Im familiar with the amortization formula
1) A = [Pi(1+i)^n] /[(1+i)^n-1]
I rearrange
->2) A/P = [i(1+i)^n] /[(1+i)^n-1]
Let c = A/P
->3) c = [i(1+i)^n] /[(1+i)^n-1]
->4) c(1+i)^n-c= i(1+i)^n
->5) c = c(1+i)^n-i(1+i)^n
->6) c = [(1+i)^n] (c-i)

I just don’t see an elementary way to solve for the rate i. Maybe some numerical technique? Taylor series perhaps?

I attempted 2nd degree Taylor series centered at 0, but the accuracy wasn't good enough. In higher order polynomials wasn't able to solve without computer software.

I Haven't tried Newton's method yet though.

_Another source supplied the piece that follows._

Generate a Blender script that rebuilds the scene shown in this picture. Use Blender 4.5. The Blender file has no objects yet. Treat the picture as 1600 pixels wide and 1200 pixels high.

So the question is what method(s) can I use to accurately get the rate i, given A, n, and P, so that I can apply it to a c++ program (or just in general)? And what algorithm do typical financial calculators use?

 

[Chestermiller]

Use Newton's method to solve Eqn. 3.

 

[Chestermiller]

Use Newton's method to solve Eqn. 3.

Continuous compounding is a pretty good approximation, with the formula $$\frac{P}{nA}=\frac{1-e^{-x}}{x}$$where x = n i. So first solve that to get a first approximation to i. Then do a Newton iteration on the non-linear actual equation.

 

[h1a8]

Continuous compounding is a pretty good approximation, with the formula $$\frac{P}{nA}=\frac{1-e^{-x}}{x}$$where x = n i. So first solve that to get a first approximation to i. Then do a Newton iteration on the non-linear actual equation.

Thanks. But how do I solve the continuous compounding equation you posted for the approximation?

 

[Chestermiller]

Thanks. But how do I solve the continuous compounding equation you posted for the approximation?

Newton method also, starting with Taylor series to linear or quadratic terms.
Or, you can make a general table of the left hand side vs x, and, to get your initial guess for i , interpolate in the table.

 

[pbuk]

It converges quickly and surely so the initial guess doesn't really matter: $\dfrac{nA-P}{nP} = \dfrac{A}{P} -\dfrac{1}{n}$ is where I'd start.

 

[Chestermiller]

It converges quickly and surely so the initial guess doesn't really matter: $\dfrac{nA-P}{nP} = \dfrac{A}{P} -\dfrac{1}{n}$ is where I'd start.

Where is i in your equation?

 

[Chestermiller]

The linearized solution for continuous compounding is $$x=ni=2\left(1-\frac{P}{nA}\right)$$

 

[pbuk]

Where is i in your equation?

Edit: That's not an equation, that's an expression stated two different ways.
Made a hash of that didn't I? Hang on a bit...

 

[Chestermiller]

From Eqn. 1, $$\frac{P}{nA}=\frac{1-(1+i)^{-n}}{ni}$$To linear terms in i, this gives $$i=\frac{2}{n+1}\left(1-\frac{P}{nA}\right)$$

 

[pbuk]

Edit: That's not an equation, that's an expression stated two different ways.
Made a hash of that didn't I? Hang on a bit...

Not too much of a hash, missed out a factor of 2.

$$ i \approx \frac{2(nA-P)}{nP} = 2 \left( \frac{A}{P} -\dfrac{1}{n} \right) $$

 

[pbuk]

From Eqn. 1, $$\frac{P}{nA}=\frac{1-(1+i)^{-n}}{ni}$$To linear terms in i, this gives $$i=\frac{2}{n+1}\left(1-\frac{P}{nA}\right)$$

Yes that is mathematically more sound than my approximaiton (once I remembered the factor of 2!) however for large $n$ e.g. $n = 300$ (i.e. a 25 year loan) my approximation is closer. I think I prefer yours though.

 

[h1a8]

Thanks!
Using f(x) = (1+x)^n*(P*x/A-1) +1
I worked out that f(x) is both increasing and concave up when x > (An - P)/[P*(n+1)]
and that f{(An - P)/[P*(n+1)] } < 0 and f(A/P) = 1 > 0.
So f(x) = 0 implies that A/P < x < (An - P)/[P*(n+1)] .
Therefore, x is approximately the average of the two endpoints or 1/2 * {A/P + (An - P)/[P*(n+1)] } and is guaranteed to converge with Newton's Method.

I know this expression is not as simple looking as the linear ones you two gave, but it works well in my program after 10 iterations (for even the craziest of numbers). I had a few issues with the other two approximations in some cases but that could have been the programming and not the theory.